▶ SHORT PROBLEM
Output every line of the data exactly as it appears.

▶ DATA PROVIDED
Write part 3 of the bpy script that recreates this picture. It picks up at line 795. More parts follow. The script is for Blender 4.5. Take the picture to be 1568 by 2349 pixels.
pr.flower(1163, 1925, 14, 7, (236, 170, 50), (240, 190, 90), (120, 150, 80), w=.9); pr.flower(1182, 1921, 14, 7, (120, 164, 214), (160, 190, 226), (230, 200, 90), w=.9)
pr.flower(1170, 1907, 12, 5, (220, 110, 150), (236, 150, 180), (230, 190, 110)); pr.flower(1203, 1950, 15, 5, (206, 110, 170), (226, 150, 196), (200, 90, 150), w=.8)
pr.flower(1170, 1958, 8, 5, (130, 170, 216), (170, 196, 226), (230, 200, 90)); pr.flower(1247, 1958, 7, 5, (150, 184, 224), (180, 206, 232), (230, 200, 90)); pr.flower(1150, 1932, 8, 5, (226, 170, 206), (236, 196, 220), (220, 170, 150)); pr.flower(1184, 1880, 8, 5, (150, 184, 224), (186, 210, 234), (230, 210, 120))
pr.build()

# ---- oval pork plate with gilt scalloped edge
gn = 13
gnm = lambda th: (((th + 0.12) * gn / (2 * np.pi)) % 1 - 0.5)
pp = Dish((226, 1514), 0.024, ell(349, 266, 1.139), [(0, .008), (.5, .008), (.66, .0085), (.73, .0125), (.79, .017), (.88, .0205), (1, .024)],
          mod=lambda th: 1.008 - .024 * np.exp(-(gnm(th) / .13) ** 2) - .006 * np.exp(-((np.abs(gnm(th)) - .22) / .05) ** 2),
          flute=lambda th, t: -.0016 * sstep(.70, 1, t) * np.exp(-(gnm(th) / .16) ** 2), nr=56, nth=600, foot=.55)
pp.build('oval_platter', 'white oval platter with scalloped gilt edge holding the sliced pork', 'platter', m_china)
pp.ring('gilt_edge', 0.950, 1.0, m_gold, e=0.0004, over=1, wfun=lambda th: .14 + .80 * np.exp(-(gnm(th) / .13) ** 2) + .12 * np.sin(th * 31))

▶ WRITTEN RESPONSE
Write part 3 of the bpy script that recreates this picture. It picks up at line 795. More parts follow. The script is for Blender 4.5. Take the picture to be 1568 by 2349 pixels.
pr.flower(1163, 1925, 14, 7, (236, 170, 50), (240, 190, 90), (120, 150, 80), w=.9); pr.flower(1182, 1921, 14, 7, (120, 164, 214), (160, 190, 226), (230, 200, 90), w=.9)
pr.flower(1170, 1907, 12, 5, (220, 110, 150), (236, 150, 180), (230, 190, 110)); pr.flower(1203, 1950, 15, 5, (206, 110, 170), (226, 150, 196), (200, 90, 150), w=.8)
pr.flower(1170, 1958, 8, 5, (130, 170, 216), (170, 196, 226), (230, 200, 90)); pr.flower(1247, 1958, 7, 5, (150, 184, 224), (180, 206, 232), (230, 200, 90)); pr.flower(1150, 1932, 8, 5, (226, 170, 206), (236, 196, 220), (220, 170, 150)); pr.flower(1184, 1880, 8, 5, (150, 184, 224), (186, 210, 234), (230, 210, 120))
pr.build()

# ---- oval pork plate with gilt scalloped edge
gn = 13
gnm = lambda th: (((th + 0.12) * gn / (2 * np.pi)) % 1 - 0.5)
pp = Dish((226, 1514), 0.024, ell(349, 266, 1.139), [(0, .008), (.5, .008), (.66, .0085), (.73, .0125), (.79, .017), (.88, .0205), (1, .024)],
          mod=lambda th: 1.008 - .024 * np.exp(-(gnm(th) / .13) ** 2) - .006 * np.exp(-((np.abs(gnm(th)) - .22) / .05) ** 2),
          flute=lambda th, t: -.0016 * sstep(.70, 1, t) * np.exp(-(gnm(th) / .16) ** 2), nr=56, nth=600, foot=.55)
pp.build('oval_platter', 'white oval platter with scalloped gilt edge holding the sliced pork', 'platter', m_china)
pp.ring('gilt_edge', 0.950, 1.0, m_gold, e=0.0004, over=1, wfun=lambda th: .14 + .80 * np.exp(-(gnm(th) / .13) ** 2) + .12 * np.sin(th * 31))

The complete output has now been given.